In their opinion, Seventh Circuit Judges Posner, Wood, and Tinder accepted the appeal and affirmed. The Court first addressed plaintiffs' argument that they not even consider the appeal because it does not involve a "controlling question of law" as required by the rules. The Court rejected that argument. Certainly the question is controlling, since an adverse decision would probably terminate the case. And, although it is not a strict question of law like the interpretation of a statute or the Constitution, it does require the interpretation and application of the Twombly legal standard. Since the development of the standard is relatively recent and its interpretation and application not yet routine, the Court granted the application.
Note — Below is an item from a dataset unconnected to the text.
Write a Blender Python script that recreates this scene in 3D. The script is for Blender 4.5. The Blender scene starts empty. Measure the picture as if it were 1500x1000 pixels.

On the merits, the Court agreed with the district court that the complaint's allegations were sufficiently plausible to satisfy Twombly. The complaint does allege parallel behavior -- the kind of allegation that was found insufficient in Twombly. But it alleges more: that the four defendants control 90% of the market, that the four defendants belonged to a trade association and exchanged information, that the four defendants each increased its prices at a time of falling costs, and that the four defendants each moved from very different and complex pricing structures to a uniform approach. There is no smoking gun, no direct evidence of conspiracy, but the allegations do amount to the "parallel plus" behavior required by Twombly. The plaintiffs should be allowed to proceed with discovery.